Use the image that satisfies your requirements. Many time something like Alpine, which is a tiny image, has all the functionality you need for your image. Something like Ubuntu/Debian or CentOS will have a ton of extra, unnecessary tools. Similar to when we build server, only start services that are needed and disable or even remove the services that aren’t used.

Optimize Caching Image Layers. If you check the dockerfile for an image, you can see how what’s been installed. Each command adds a layer to the final container. To optimize, consider how your container is built. Whatever is changed the most often, should be later in the final container. For example, your application code might be best at the end of the dockerfile. Then the rest of the unchanged layers won’t need to be rebuilt as everything after a rebuilt image is also rebuilt.

docker history image:tag

Exclude unnecessary content to reduce the size of the image. Use the .dockerignore file. Ignoring .git, etc.

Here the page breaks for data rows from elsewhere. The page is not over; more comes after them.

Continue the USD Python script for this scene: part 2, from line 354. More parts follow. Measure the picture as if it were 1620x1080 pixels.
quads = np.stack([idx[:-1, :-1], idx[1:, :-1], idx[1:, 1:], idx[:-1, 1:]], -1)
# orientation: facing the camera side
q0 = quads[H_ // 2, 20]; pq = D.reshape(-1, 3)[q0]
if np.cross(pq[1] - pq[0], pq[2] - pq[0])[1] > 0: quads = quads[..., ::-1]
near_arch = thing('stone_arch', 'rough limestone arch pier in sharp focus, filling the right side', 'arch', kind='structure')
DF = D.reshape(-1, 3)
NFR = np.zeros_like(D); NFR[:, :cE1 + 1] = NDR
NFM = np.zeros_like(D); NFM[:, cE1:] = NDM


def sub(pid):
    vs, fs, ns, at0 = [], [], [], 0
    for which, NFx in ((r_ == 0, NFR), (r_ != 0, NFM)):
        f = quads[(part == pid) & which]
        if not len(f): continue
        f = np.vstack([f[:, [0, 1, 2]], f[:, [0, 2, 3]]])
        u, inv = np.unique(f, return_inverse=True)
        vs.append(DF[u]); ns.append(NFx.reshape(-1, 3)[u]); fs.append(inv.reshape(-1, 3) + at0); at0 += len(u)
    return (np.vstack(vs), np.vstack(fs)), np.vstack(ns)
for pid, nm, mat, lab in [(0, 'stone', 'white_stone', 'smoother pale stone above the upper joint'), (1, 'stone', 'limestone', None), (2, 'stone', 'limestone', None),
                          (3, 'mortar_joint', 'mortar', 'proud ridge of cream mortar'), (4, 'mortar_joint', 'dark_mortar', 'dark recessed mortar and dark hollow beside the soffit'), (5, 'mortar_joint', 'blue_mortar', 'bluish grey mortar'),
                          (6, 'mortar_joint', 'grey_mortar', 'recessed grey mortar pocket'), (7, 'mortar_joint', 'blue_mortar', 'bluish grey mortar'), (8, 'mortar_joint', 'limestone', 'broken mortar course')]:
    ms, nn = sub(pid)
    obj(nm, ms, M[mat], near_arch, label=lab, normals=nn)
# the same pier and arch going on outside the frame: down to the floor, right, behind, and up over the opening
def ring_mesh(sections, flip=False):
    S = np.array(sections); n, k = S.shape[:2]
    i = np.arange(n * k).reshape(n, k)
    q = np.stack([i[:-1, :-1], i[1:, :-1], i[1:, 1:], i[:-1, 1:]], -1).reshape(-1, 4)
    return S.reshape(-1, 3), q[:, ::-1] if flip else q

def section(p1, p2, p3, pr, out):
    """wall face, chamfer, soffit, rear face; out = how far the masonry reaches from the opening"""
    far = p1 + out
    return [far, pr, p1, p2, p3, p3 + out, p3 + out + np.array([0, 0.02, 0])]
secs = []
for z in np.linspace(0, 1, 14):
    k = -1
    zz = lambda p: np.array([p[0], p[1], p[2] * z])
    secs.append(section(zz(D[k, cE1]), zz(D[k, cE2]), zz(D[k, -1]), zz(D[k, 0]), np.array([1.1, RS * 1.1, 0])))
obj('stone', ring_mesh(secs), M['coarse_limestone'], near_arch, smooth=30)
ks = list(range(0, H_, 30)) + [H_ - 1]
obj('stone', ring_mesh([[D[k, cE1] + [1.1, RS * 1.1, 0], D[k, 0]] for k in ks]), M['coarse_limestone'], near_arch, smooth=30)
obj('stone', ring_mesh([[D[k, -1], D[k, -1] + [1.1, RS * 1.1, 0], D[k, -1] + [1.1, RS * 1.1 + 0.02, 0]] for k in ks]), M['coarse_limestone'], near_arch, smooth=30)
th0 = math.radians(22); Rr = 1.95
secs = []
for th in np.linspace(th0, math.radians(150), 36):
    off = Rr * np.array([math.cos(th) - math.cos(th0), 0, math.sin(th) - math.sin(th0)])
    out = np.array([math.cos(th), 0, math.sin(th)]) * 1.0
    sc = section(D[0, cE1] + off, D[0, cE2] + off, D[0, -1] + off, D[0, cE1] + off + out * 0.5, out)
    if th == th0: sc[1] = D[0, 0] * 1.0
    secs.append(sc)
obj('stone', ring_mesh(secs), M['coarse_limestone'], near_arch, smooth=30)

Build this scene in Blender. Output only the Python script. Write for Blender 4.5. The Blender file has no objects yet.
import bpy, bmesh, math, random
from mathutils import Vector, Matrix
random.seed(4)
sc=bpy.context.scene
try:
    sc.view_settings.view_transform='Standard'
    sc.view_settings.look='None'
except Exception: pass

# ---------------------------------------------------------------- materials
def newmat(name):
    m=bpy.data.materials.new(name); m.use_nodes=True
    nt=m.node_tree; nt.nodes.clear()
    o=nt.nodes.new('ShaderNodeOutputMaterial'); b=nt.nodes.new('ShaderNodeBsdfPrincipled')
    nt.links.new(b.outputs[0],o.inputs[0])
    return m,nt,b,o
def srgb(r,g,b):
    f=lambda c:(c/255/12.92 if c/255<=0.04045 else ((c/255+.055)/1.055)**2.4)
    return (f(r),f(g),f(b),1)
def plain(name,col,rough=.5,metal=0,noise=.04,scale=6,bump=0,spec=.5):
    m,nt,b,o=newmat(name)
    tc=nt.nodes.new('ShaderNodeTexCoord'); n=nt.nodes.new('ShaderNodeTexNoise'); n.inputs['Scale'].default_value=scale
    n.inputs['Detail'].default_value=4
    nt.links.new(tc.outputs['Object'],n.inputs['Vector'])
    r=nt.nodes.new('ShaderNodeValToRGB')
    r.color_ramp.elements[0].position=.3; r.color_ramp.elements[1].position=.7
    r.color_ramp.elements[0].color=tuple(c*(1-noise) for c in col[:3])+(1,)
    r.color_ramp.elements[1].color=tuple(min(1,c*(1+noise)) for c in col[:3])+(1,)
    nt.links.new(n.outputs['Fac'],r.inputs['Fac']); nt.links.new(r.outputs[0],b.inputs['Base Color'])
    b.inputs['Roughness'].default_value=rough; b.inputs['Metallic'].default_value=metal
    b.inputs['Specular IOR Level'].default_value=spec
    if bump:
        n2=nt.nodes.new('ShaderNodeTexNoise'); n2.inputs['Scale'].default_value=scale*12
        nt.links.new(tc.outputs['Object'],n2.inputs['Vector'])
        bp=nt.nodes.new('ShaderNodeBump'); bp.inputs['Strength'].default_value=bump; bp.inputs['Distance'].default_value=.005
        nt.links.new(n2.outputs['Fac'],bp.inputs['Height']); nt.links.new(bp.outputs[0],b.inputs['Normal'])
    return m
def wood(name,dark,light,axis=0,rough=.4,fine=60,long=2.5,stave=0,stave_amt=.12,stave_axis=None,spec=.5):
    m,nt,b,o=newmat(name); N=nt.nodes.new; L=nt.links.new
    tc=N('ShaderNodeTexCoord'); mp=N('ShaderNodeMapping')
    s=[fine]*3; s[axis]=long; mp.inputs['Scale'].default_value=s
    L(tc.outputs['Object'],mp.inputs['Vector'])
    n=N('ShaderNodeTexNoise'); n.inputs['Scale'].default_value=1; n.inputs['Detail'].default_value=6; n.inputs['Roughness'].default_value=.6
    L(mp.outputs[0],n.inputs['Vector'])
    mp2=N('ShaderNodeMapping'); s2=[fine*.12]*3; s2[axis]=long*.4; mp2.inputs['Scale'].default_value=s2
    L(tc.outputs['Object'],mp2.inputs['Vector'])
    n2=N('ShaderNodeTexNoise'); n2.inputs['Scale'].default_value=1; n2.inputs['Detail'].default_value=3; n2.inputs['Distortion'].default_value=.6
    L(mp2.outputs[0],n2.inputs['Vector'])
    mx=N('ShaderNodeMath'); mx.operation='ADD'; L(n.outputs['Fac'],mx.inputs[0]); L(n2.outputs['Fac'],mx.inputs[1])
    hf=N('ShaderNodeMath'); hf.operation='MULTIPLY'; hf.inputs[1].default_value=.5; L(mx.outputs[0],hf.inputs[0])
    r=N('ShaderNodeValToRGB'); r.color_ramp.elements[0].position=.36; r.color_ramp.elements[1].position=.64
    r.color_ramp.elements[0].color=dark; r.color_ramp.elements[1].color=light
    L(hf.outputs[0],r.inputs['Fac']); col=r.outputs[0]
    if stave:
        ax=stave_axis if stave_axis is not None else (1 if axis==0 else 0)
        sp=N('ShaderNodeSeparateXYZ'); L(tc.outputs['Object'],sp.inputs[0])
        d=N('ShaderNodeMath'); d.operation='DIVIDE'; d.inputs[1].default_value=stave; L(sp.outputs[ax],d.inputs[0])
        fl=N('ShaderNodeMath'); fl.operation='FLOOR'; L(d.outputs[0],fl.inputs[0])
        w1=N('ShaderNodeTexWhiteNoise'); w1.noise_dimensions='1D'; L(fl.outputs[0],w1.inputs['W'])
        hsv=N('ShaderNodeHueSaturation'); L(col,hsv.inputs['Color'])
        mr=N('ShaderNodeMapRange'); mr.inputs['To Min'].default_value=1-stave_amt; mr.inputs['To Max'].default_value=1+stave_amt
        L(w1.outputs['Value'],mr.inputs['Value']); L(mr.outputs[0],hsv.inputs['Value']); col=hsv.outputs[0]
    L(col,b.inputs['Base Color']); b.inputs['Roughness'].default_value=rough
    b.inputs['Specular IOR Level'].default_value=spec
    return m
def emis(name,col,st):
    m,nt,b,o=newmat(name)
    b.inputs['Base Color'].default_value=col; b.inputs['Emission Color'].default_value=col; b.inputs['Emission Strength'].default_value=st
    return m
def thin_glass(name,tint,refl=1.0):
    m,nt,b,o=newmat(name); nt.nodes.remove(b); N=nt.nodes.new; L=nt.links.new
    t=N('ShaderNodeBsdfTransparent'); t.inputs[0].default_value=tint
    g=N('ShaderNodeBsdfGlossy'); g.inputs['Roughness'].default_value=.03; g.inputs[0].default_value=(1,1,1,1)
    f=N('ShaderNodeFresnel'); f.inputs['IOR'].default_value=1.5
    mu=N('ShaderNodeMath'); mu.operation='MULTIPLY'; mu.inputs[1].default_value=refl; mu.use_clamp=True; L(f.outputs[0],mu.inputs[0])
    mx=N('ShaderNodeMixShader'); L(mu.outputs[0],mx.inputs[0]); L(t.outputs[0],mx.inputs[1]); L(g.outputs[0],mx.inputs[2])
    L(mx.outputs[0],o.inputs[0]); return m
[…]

Remove unnecessary files after the container is built. Use multi-stage builds. Lets you use staging images to prevent development files from the final image. For example, when you compile a C program, you have makefiles and .obj files. You would use a multi-stage build where the first image compiles the final program but the last image only contains the compiled binary.

Set up an appropriate user to run the final application and not root. It’s a security bad practice.

# create group and user
RUN groupadd -r tom && useradd -g tom tom

# set ownership and permissions
RUN chown -R tom:tom /app

# switch to user
USER tom

CMD node index.js

Scan image for vulnerabilities. Use the docker scan from the docker hub system. docker scan image:tag.